▸ **Directive**: Without including any pictures, write out the listing below exactly.

▸ **Collected material**:
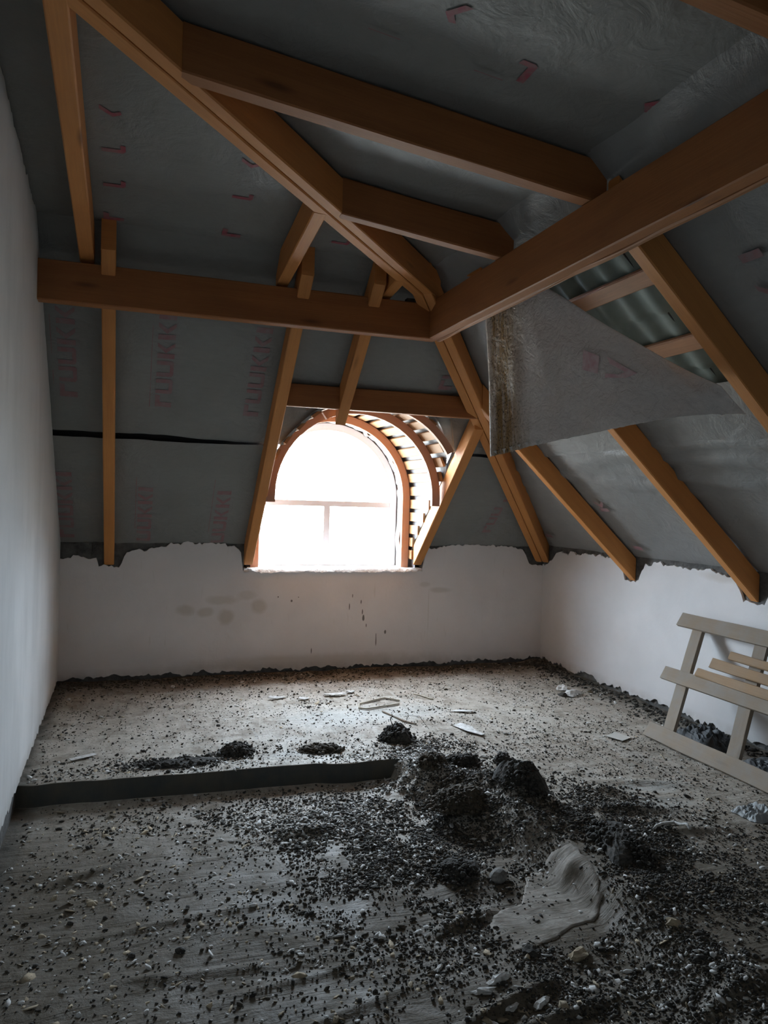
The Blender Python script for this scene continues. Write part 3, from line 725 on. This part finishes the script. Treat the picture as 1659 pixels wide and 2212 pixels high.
# faded print on it
def on_sheet(u, v):
    i, j = min(int(u*90), 89), min(int(v*50), 49); return Vector(P[i][j])+Vector((-.006, -.006, 0))
for pg in [[(.44, .30), (.485, .31), (.485, .46), (.44, .46)], [(.50, .29), (.56, .33), (.60, .37), (.57, .38), (.52, .34)], [(.60, .37), (.57, .45), (.50, .48), (.50, .455), (.545, .42), (.57, .37)]]:
    mesh('printed_letter', [on_sheet(*q) for q in pg], [tuple(range(len(pg)))], M_REDH, hs)
for i in range(6):
    mesh('frayed_tuft', [on_sheet(.03+.05*i, 1.0)+Vector((0, 0, .01)), on_sheet(.05+.05*i, 1.0)+Vector((0, 0, .01)), on_sheet(.045+.05*i, 1)+Vector((.004, 0, -.012-.008*(i % 3)))], [(0, 1, 2)], M_FOIL, hs)

# ================================================================ LEANING PALLET FRAME
C58 = Vector((.51, 0, .82)).normalized()*.985      # up the lean
NF = Vector((-.82, 0, .51)).normalized()           # toward the room
def fp(y, t, d=0.): return Vector((3.462, y, .0))+Vector((.528, 0, .849))*t+NF*d
pf = empty('pallet_frame'); tag(pf, 'weathered wooden frame of boards leaning against the right wall', 'frame')
for (ya, yb, t0, t1) in [(4.345, 2.75, .004, .112), (4.465, 2.9, .43, .527), (4.572, 3.0, .852, .960)]:
    timber('rail', fp(ya, (t0+t1)/2, .012), fp(yb, (t0+t1)/2, .012), (.528, 0, .849), NF, t1-t0, .024, M_PALLET, pf, ch=.003, jit=.003, step=.06)
for (yb, yt) in [(4.175, 4.385), (3.602, 3.81), (3.03, 3.24)]:
    timber('stile', fp(yb, .085, -.016), fp(yt, .872, -.016), (0, -1, 0), NF, .10, .032, M_PALLET, pf, ch=.003, jit=.003, step=.06)
for i, (y0, t0, y1, t1, h, th, lab) in enumerate([(4.155, .552, 2.95, .538, .062, .035, 'rough tan slat lying on the middle rail of the leaning frame, lowest and longest'),
        (4.075, .640, 2.95, .628, .068, .028, 'rough tan slat on the leaning frame, middle of the three loose ones'),
        (3.945, .722, 2.95, .712, .055, .03, 'rough tan slat on the leaning frame, topmost and shortest of the loose ones')]):
    tag(timber('wood_slat', fp(y0, t0, .02+.012*i if i else .026), fp(y1, t1, .02), (.528, 0, .849), NF, h, th, M_SLAT, None, ch=.009, jit=.004, step=.05), lab, 'slat')

# ================================================================ FLOOR THINGS
def H(x, y): return float(floor_h(np.array([x]), np.array([y]))[0])
def lump_geo(r_, sc=(1, 1, .6), k=0, sub=2, rough=.35):
    import bmesh
    bm = bmesh.new(); bmesh.ops.create_icosphere(bm, subdivisions=sub, radius=1.0)
    V = []
    for v in bm.verts:
        n_ = 1+rough*noise.noise(v.co*1.6+Vector((k*5.1, 0, 0)))*1.6+rough*.7*noise.noise(v.co*4.2+Vector((k*3.3, 7, 0)))
        V.append(Vector((v.co.x*sc[0], v.co.y*sc[1], max(v.co.z, -.35)*sc[2]))*r_*n_)
    F = [tuple(v.index for v in f.verts) for f in bm.faces]; bm.free(); return V, F
KL = [0]
def lump(name, x, y, r_, mat, label, cat, sc=(1, 1, .6), rough=.35, sub=2, group=None, dz=0, rot=None):
    KL[0] += 1; V, F = lump_geo(r_, sc, KL[0], sub, rough); a = rot if rot is not None else rnd.uniform(0, 6); z = H(x, y)+dz
    c, s = math.cos(a), math.sin(a)
    V = [(x+v.x*c-v.y*s, y+v.x*s+v.y*c, z+v.z+r_*sc[2]*.28) for v in V]
    o = mesh(name, V, F, mat); return tag(o, label, cat, group)
def flat_piece(name, pts, mat, label, cat, lift=.006, th=.004, curl=.01, group=None):
    cx = sum(p[0] for p in pts)/len(pts); cy = sum(p[1] for p in pts)/len(pts)
    n = len(pts); z0 = max(H(*p) for p in pts+[(cx, cy)])
    V = [(cx, cy, z0+lift+curl*.4)]+[(x, y, z0+lift+curl*abs(nz(i*1.7, x*5))*2) for i, (x, y) in enumerate(pts)]
    V += [(v[0], v[1], v[2]-th) for v in V]; F = []
    for i in range(n):
        j = (i+1) % n; F += [(0, 1+i, 1+j), (n+1, n+2+j, n+2+i), (1+i, n+2+i, n+2+j, 1+j)]
    return tag(mesh(name, V, F, mat), label, cat, group)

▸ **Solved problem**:
The Blender Python script for this scene continues. Write part 3, from line 725 on. This part finishes the script. Treat the picture as 1659 pixels wide and 2212 pixels high.
# faded print on it
def on_sheet(u, v):
    i, j = min(int(u*90), 89), min(int(v*50), 49); return Vector(P[i][j])+Vector((-.006, -.006, 0))
for pg in [[(.44, .30), (.485, .31), (.485, .46), (.44, .46)], [(.50, .29), (.56, .33), (.60, .37), (.57, .38), (.52, .34)], [(.60, .37), (.57, .45), (.50, .48), (.50, .455), (.545, .42), (.57, .37)]]:
    mesh('printed_letter', [on_sheet(*q) for q in pg], [tuple(range(len(pg)))], M_REDH, hs)
for i in range(6):
    mesh('frayed_tuft', [on_sheet(.03+.05*i, 1.0)+Vector((0, 0, .01)), on_sheet(.05+.05*i, 1.0)+Vector((0, 0, .01)), on_sheet(.045+.05*i, 1)+Vector((.004, 0, -.012-.008*(i % 3)))], [(0, 1, 2)], M_FOIL, hs)

# ================================================================ LEANING PALLET FRAME
C58 = Vector((.51, 0, .82)).normalized()*.985      # up the lean
NF = Vector((-.82, 0, .51)).normalized()           # toward the room
def fp(y, t, d=0.): return Vector((3.462, y, .0))+Vector((.528, 0, .849))*t+NF*d
pf = empty('pallet_frame'); tag(pf, 'weathered wooden frame of boards leaning against the right wall', 'frame')
for (ya, yb, t0, t1) in [(4.345, 2.75, .004, .112), (4.465, 2.9, .43, .527), (4.572, 3.0, .852, .960)]:
    timber('rail', fp(ya, (t0+t1)/2, .012), fp(yb, (t0+t1)/2, .012), (.528, 0, .849), NF, t1-t0, .024, M_PALLET, pf, ch=.003, jit=.003, step=.06)
for (yb, yt) in [(4.175, 4.385), (3.602, 3.81), (3.03, 3.24)]:
    timber('stile', fp(yb, .085, -.016), fp(yt, .872, -.016), (0, -1, 0), NF, .10, .032, M_PALLET, pf, ch=.003, jit=.003, step=.06)
for i, (y0, t0, y1, t1, h, th, lab) in enumerate([(4.155, .552, 2.95, .538, .062, .035, 'rough tan slat lying on the middle rail of the leaning frame, lowest and longest'),
        (4.075, .640, 2.95, .628, .068, .028, 'rough tan slat on the leaning frame, middle of the three loose ones'),
        (3.945, .722, 2.95, .712, .055, .03, 'rough tan slat on the leaning frame, topmost and shortest of the loose ones')]):
    tag(timber('wood_slat', fp(y0, t0, .02+.012*i if i else .026), fp(y1, t1, .02), (.528, 0, .849), NF, h, th, M_SLAT, None, ch=.009, jit=.004, step=.05), lab, 'slat')

# ================================================================ FLOOR THINGS
def H(x, y): return float(floor_h(np.array([x]), np.array([y]))[0])
def lump_geo(r_, sc=(1, 1, .6), k=0, sub=2, rough=.35):
    import bmesh
    bm = bmesh.new(); bmesh.ops.create_icosphere(bm, subdivisions=sub, radius=1.0)
    V = []
    for v in bm.verts:
        n_ = 1+rough*noise.noise(v.co*1.6+Vector((k*5.1, 0, 0)))*1.6+rough*.7*noise.noise(v.co*4.2+Vector((k*3.3, 7, 0)))
        V.append(Vector((v.co.x*sc[0], v.co.y*sc[1], max(v.co.z, -.35)*sc[2]))*r_*n_)
    F = [tuple(v.index for v in f.verts) for f in bm.faces]; bm.free(); return V, F
KL = [0]
def lump(name, x, y, r_, mat, label, cat, sc=(1, 1, .6), rough=.35, sub=2, group=None, dz=0, rot=None):
    KL[0] += 1; V, F = lump_geo(r_, sc, KL[0], sub, rough); a = rot if rot is not None else rnd.uniform(0, 6); z = H(x, y)+dz
    c, s = math.cos(a), math.sin(a)
    V = [(x+v.x*c-v.y*s, y+v.x*s+v.y*c, z+v.z+r_*sc[2]*.28) for v in V]
    o = mesh(name, V, F, mat); return tag(o, label, cat, group)
def flat_piece(name, pts, mat, label, cat, lift=.006, th=.004, curl=.01, group=None):
    cx = sum(p[0] for p in pts)/len(pts); cy = sum(p[1] for p in pts)/len(pts)
    n = len(pts); z0 = max(H(*p) for p in pts+[(cx, cy)])
    V = [(cx, cy, z0+lift+curl*.4)]+[(x, y, z0+lift+curl*abs(nz(i*1.7, x*5))*2) for i, (x, y) in enumerate(pts)]
    V += [(v[0], v[1], v[2]-th) for v in V]; F = []
    for i in range(n):
        j = (i+1) % n; F += [(0, 1+i, 1+j), (n+1, n+2+j, n+2+i), (1+i, n+2+i, n+2+j, 1+j)]
    return tag(mesh(name, V, F, mat), label, cat, group)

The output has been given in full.